▸ **STORED DATA**

++++++++++

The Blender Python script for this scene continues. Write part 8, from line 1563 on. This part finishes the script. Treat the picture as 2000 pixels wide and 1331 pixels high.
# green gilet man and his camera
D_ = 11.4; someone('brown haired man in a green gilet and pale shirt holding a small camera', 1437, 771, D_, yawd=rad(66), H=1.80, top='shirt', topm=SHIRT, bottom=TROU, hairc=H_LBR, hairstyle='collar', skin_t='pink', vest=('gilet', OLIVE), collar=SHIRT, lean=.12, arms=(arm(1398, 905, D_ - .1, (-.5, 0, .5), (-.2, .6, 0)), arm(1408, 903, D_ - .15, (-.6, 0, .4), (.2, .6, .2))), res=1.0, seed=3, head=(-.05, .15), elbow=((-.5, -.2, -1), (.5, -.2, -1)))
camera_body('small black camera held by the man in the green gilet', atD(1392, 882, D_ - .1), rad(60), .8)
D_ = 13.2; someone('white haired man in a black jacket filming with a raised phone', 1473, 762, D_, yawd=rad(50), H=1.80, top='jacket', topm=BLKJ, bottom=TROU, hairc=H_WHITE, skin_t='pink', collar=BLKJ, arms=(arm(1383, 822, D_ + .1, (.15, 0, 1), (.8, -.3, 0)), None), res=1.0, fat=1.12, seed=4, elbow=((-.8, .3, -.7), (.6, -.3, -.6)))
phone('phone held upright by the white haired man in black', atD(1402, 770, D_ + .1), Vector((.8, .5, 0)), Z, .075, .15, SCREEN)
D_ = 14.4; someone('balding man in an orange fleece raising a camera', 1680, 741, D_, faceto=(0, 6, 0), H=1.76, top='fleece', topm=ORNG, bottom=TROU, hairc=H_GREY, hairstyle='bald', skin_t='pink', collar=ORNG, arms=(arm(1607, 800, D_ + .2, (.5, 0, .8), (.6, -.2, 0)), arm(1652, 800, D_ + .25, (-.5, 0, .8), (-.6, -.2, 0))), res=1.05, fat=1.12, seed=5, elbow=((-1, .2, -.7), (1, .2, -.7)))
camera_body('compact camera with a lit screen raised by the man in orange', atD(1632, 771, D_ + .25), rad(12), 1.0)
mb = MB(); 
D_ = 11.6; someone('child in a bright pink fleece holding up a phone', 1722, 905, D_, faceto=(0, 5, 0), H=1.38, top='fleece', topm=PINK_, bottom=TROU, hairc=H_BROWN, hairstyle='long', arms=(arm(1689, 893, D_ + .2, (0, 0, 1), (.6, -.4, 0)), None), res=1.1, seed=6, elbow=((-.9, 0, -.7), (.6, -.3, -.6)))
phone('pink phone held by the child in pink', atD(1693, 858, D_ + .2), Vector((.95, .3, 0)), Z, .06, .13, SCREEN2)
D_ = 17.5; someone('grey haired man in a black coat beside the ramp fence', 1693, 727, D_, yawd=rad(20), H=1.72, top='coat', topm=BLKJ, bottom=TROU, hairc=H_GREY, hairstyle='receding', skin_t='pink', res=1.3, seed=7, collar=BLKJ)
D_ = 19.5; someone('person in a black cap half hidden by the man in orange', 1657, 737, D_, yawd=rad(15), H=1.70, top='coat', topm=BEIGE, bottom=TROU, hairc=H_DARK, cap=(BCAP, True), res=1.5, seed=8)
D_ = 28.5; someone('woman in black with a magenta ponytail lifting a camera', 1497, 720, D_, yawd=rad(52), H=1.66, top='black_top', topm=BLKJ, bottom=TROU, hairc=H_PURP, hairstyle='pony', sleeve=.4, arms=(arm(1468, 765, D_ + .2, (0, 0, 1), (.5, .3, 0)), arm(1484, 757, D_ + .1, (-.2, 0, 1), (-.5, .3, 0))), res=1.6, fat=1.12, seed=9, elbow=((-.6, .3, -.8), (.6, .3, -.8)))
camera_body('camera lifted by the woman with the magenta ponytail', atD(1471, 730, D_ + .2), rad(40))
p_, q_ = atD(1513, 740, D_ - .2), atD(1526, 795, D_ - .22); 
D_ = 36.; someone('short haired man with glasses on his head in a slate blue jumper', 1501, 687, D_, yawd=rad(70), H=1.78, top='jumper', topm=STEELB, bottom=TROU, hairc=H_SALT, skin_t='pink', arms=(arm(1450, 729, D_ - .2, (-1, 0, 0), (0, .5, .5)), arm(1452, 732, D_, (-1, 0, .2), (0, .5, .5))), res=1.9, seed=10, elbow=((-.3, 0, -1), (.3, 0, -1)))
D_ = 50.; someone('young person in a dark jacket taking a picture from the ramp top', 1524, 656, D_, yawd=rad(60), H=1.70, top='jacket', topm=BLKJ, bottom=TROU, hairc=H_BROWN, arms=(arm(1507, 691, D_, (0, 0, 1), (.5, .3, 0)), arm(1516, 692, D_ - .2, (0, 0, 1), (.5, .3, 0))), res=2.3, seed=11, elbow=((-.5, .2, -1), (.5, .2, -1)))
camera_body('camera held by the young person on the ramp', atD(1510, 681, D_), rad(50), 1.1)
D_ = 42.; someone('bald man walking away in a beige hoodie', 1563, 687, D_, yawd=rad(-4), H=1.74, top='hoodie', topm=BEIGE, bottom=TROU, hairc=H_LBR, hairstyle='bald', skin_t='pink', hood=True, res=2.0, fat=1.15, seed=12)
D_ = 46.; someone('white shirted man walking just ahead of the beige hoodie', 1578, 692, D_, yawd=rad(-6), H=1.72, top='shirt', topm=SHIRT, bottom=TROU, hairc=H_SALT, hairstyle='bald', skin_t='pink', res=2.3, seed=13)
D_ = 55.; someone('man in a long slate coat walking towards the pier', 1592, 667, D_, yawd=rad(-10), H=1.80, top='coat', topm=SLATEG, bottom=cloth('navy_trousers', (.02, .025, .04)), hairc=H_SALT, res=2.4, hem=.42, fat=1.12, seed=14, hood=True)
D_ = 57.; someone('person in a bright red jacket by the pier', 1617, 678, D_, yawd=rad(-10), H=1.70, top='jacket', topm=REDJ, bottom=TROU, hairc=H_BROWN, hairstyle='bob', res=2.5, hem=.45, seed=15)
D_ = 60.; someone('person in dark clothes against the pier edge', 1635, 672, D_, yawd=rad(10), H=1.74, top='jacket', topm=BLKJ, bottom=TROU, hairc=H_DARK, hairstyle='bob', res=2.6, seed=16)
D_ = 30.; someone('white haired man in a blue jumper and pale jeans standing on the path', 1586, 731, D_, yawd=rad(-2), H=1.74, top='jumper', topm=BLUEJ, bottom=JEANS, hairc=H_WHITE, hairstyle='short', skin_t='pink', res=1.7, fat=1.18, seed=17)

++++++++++

▸ **YOUR OBJECTIVE**
Reproduce the material verbatim, line by line.

▸ **ANSWER TO THIS TASK**
The Blender Python script for this scene continues. Write part 8, from line 1563 on. This part finishes the script. Treat the picture as 2000 pixels wide and 1331 pixels high.
# green gilet man and his camera
D_ = 11.4; someone('brown haired man in a green gilet and pale shirt holding a small camera', 1437, 771, D_, yawd=rad(66), H=1.80, top='shirt', topm=SHIRT, bottom=TROU, hairc=H_LBR, hairstyle='collar', skin_t='pink', vest=('gilet', OLIVE), collar=SHIRT, lean=.12, arms=(arm(1398, 905, D_ - .1, (-.5, 0, .5), (-.2, .6, 0)), arm(1408, 903, D_ - .15, (-.6, 0, .4), (.2, .6, .2))), res=1.0, seed=3, head=(-.05, .15), elbow=((-.5, -.2, -1), (.5, -.2, -1)))
camera_body('small black camera held by the man in the green gilet', atD(1392, 882, D_ - .1), rad(60), .8)
D_ = 13.2; someone('white haired man in a black jacket filming with a raised phone', 1473, 762, D_, yawd=rad(50), H=1.80, top='jacket', topm=BLKJ, bottom=TROU, hairc=H_WHITE, skin_t='pink', collar=BLKJ, arms=(arm(1383, 822, D_ + .1, (.15, 0, 1), (.8, -.3, 0)), None), res=1.0, fat=1.12, seed=4, elbow=((-.8, .3, -.7), (.6, -.3, -.6)))
phone('phone held upright by the white haired man in black', atD(1402, 770, D_ + .1), Vector((.8, .5, 0)), Z, .075, .15, SCREEN)
D_ = 14.4; someone('balding man in an orange fleece raising a camera', 1680, 741, D_, faceto=(0, 6, 0), H=1.76, top='fleece', topm=ORNG, bottom=TROU, hairc=H_GREY, hairstyle='bald', skin_t='pink', collar=ORNG, arms=(arm(1607, 800, D_ + .2, (.5, 0, .8), (.6, -.2, 0)), arm(1652, 800, D_ + .25, (-.5, 0, .8), (-.6, -.2, 0))), res=1.05, fat=1.12, seed=5, elbow=((-1, .2, -.7), (1, .2, -.7)))
camera_body('compact camera with a lit screen raised by the man in orange', atD(1632, 771, D_ + .25), rad(12), 1.0)
mb = MB(); 
D_ = 11.6; someone('child in a bright pink fleece holding up a phone', 1722, 905, D_, faceto=(0, 5, 0), H=1.38, top='fleece', topm=PINK_, bottom=TROU, hairc=H_BROWN, hairstyle='long', arms=(arm(1689, 893, D_ + .2, (0, 0, 1), (.6, -.4, 0)), None), res=1.1, seed=6, elbow=((-.9, 0, -.7), (.6, -.3, -.6)))
phone('pink phone held by the child in pink', atD(1693, 858, D_ + .2), Vector((.95, .3, 0)), Z, .06, .13, SCREEN2)
D_ = 17.5; someone('grey haired man in a black coat beside the ramp fence', 1693, 727, D_, yawd=rad(20), H=1.72, top='coat', topm=BLKJ, bottom=TROU, hairc=H_GREY, hairstyle='receding', skin_t='pink', res=1.3, seed=7, collar=BLKJ)
D_ = 19.5; someone('person in a black cap half hidden by the man in orange', 1657, 737, D_, yawd=rad(15), H=1.70, top='coat', topm=BEIGE, bottom=TROU, hairc=H_DARK, cap=(BCAP, True), res=1.5, seed=8)
D_ = 28.5; someone('woman in black with a magenta ponytail lifting a camera', 1497, 720, D_, yawd=rad(52), H=1.66, top='black_top', topm=BLKJ, bottom=TROU, hairc=H_PURP, hairstyle='pony', sleeve=.4, arms=(arm(1468, 765, D_ + .2, (0, 0, 1), (.5, .3, 0)), arm(1484, 757, D_ + .1, (-.2, 0, 1), (-.5, .3, 0))), res=1.6, fat=1.12, seed=9, elbow=((-.6, .3, -.8), (.6, .3, -.8)))
camera_body('camera lifted by the woman with the magenta ponytail', atD(1471, 730, D_ + .2), rad(40))
p_, q_ = atD(1513, 740, D_ - .2), atD(1526, 795, D_ - .22); 
D_ = 36.; someone('short haired man with glasses on his head in a slate blue jumper', 1501, 687, D_, yawd=rad(70), H=1.78, top='jumper', topm=STEELB, bottom=TROU, hairc=H_SALT, skin_t='pink', arms=(arm(1450, 729, D_ - .2, (-1, 0, 0), (0, .5, .5)), arm(1452, 732, D_, (-1, 0, .2), (0, .5, .5))), res=1.9, seed=10, elbow=((-.3, 0, -1), (.3, 0, -1)))
D_ = 50.; someone('young person in a dark jacket taking a picture from the ramp top', 1524, 656, D_, yawd=rad(60), H=1.70, top='jacket', topm=BLKJ, bottom=TROU, hairc=H_BROWN, arms=(arm(1507, 691, D_, (0, 0, 1), (.5, .3, 0)), arm(1516, 692, D_ - .2, (0, 0, 1), (.5, .3, 0))), res=2.3, seed=11, elbow=((-.5, .2, -1), (.5, .2, -1)))
camera_body('camera held by the young person on the ramp', atD(1510, 681, D_), rad(50), 1.1)
D_ = 42.; someone('bald man walking away in a beige hoodie', 1563, 687, D_, yawd=rad(-4), H=1.74, top='hoodie', topm=BEIGE, bottom=TROU, hairc=H_LBR, hairstyle='bald', skin_t='pink', hood=True, res=2.0, fat=1.15, seed=12)
D_ = 46.; someone('white shirted man walking just ahead of the beige hoodie', 1578, 692, D_, yawd=rad(-6), H=1.72, top='shirt', topm=SHIRT, bottom=TROU, hairc=H_SALT, hairstyle='bald', skin_t='pink', res=2.3, seed=13)
D_ = 55.; someone('man in a long slate coat walking towards the pier', 1592, 667, D_, yawd=rad(-10), H=1.80, top='coat', topm=SLATEG, bottom=cloth('navy_trousers', (.02, .025, .04)), hairc=H_SALT, res=2.4, hem=.42, fat=1.12, seed=14, hood=True)
D_ = 57.; someone('person in a bright red jacket by the pier', 1617, 678, D_, yawd=rad(-10), H=1.70, top='jacket', topm=REDJ, bottom=TROU, hairc=H_BROWN, hairstyle='bob', res=2.5, hem=.45, seed=15)
D_ = 60.; someone('person in dark clothes against the pier edge', 1635, 672, D_, yawd=rad(10), H=1.74, top='jacket', topm=BLKJ, bottom=TROU, hairc=H_DARK, hairstyle='bob', res=2.6, seed=16)
D_ = 30.; someone('white haired man in a blue jumper and pale jeans standing on the path', 1586, 731, D_, yawd=rad(-2), H=1.74, top='jumper', topm=BLUEJ, bottom=JEANS, hairc=H_WHITE, hairstyle='short', skin_t='pink', res=1.7, fat=1.18, seed=17)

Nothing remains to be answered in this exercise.